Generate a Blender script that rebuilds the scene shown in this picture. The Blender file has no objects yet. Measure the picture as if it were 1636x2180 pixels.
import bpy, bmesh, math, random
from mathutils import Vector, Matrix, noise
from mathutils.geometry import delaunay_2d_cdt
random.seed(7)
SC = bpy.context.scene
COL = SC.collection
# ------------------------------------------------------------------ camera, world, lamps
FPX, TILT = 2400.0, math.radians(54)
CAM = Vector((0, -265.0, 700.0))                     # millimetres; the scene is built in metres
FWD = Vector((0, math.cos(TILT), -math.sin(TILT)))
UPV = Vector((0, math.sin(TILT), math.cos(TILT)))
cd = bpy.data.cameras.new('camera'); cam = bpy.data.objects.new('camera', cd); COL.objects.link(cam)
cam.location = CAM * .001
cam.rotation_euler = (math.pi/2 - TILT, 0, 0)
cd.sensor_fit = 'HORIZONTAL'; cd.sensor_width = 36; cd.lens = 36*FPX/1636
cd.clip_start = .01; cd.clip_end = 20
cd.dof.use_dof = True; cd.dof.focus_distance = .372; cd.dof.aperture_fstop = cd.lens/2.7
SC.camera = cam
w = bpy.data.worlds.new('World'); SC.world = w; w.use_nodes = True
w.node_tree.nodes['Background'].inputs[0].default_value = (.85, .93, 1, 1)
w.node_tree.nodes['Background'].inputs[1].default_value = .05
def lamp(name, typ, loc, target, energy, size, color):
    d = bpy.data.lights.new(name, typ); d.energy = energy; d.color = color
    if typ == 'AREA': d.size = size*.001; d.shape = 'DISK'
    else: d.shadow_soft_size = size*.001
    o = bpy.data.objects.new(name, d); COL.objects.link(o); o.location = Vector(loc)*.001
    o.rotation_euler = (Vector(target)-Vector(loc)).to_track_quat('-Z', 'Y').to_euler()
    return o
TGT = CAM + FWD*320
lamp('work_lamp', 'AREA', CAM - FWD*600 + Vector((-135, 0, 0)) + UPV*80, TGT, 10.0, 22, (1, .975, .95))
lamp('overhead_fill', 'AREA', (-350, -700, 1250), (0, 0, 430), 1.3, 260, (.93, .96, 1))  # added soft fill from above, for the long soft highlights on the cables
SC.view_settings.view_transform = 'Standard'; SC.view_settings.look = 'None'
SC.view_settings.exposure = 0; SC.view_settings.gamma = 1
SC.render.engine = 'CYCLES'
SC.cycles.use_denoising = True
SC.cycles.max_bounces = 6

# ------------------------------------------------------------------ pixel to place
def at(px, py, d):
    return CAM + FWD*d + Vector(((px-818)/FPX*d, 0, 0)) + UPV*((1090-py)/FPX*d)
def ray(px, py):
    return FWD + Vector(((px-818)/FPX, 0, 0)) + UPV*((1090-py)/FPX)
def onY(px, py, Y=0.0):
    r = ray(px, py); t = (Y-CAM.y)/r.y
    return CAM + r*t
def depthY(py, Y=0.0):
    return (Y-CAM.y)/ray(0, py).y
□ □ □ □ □
Extract every line containing the string "objects" from the data above.

Generate a Blender script that rebuilds the scene shown in this picture. The Blender file has no objects yet. Measure the picture as if it were 1636x2180 pixels.
cd = bpy.data.cameras.new('camera'); cam = bpy.data.objects.new('camera', cd); COL.objects.link(cam)
    o = bpy.data.objects.new(name, d); COL.objects.link(o); o.location = Vector(loc)*.001